Después de esto, Dios se le apareció a Abram en una visión, y le dijo:
—Abram, no tengas miedo. Yo soy quien te protege. Voy a darte muchas riquezas.
Abram le contestó:
—¡Dios y Rey mío! ¿Y para qué me vas a dar riquezas si no tengo hijos? Cuando me muera, ese extranjero que tengo por esclavo va a quedarse con todo lo que es mío.
Pero Dios le aseguró:
—Tu heredero será un hijo tuyo, y no tu esclavo Eliézer.

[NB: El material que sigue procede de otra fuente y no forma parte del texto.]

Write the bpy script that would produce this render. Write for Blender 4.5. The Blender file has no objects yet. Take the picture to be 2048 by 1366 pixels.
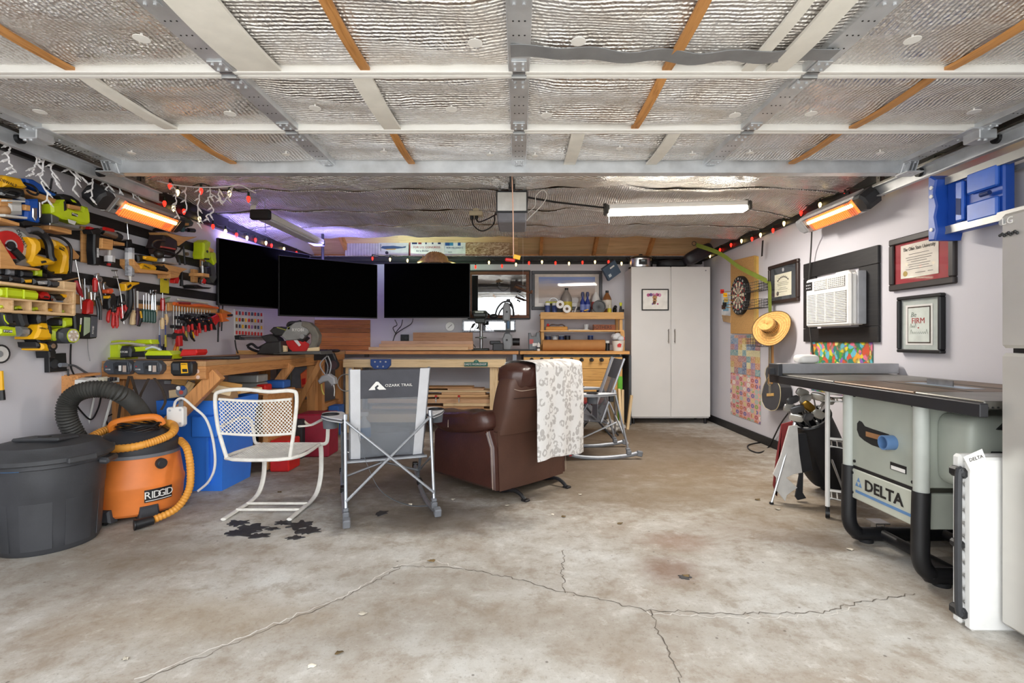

Luego lo llevó afuera y le dijo:
—Mira el cielo y sus muchas estrellas. ¿Verdad que no puedes contarlas? ¡Pues tampoco será posible contar a tus descendientes!
Abram confió en la promesa de Dios, y por eso Dios lo aceptó y le dijo:
—Yo soy tu Dios, y tú eres mío porque confías en mí. Yo te saqué de Ur de los caldeos, para entregarte esta tierra.
Abram le respondió:
—¡Dios y Rey mío! ¿Cómo puedo estar seguro de que me la darás?
Entonces Dios le dijo:
—Para cerrar el trato, trae una vaca, una cabra y un carnero, de tres años cada uno. Y trae también una paloma y una tortolita.
Abram le llevó a Dios todos estos animales y los partió por la mitad, pero a las aves las dejó enteras. Los buitres se lanzaban sobre los cadáveres, pero Abram los espantaba.
Cuando el sol comenzaba a ocultarse, Abram sintió mucho sueño, y se vio rodeado de una gran oscuridad. Eso le dio mucho miedo, pero Dios le dijo:
«Quiero que sepas que tus descendientes irán a vivir a un país extranjero. Allí los harán trabajar como esclavos, y los maltratarán durante cuatrocientos años. Sin embargo, yo castigaré a ese país, y haré que tus descendientes salgan de allí con grandes riquezas. Tú tendrás una vejez tranquila y morirás en paz, y serás sepultado junto con tus antepasados. Pero al fin de esos cuatrocientos años, tus descendientes podrán volver a este país, pues los amorreos que ahora lo ocupan son tan malvados que en ese tiempo los expulsaré».
Cuando el sol se ocultó y se hizo de noche, apareció un horno humeante, y también una antorcha de fuego, que pasó entre las mitades de los animales.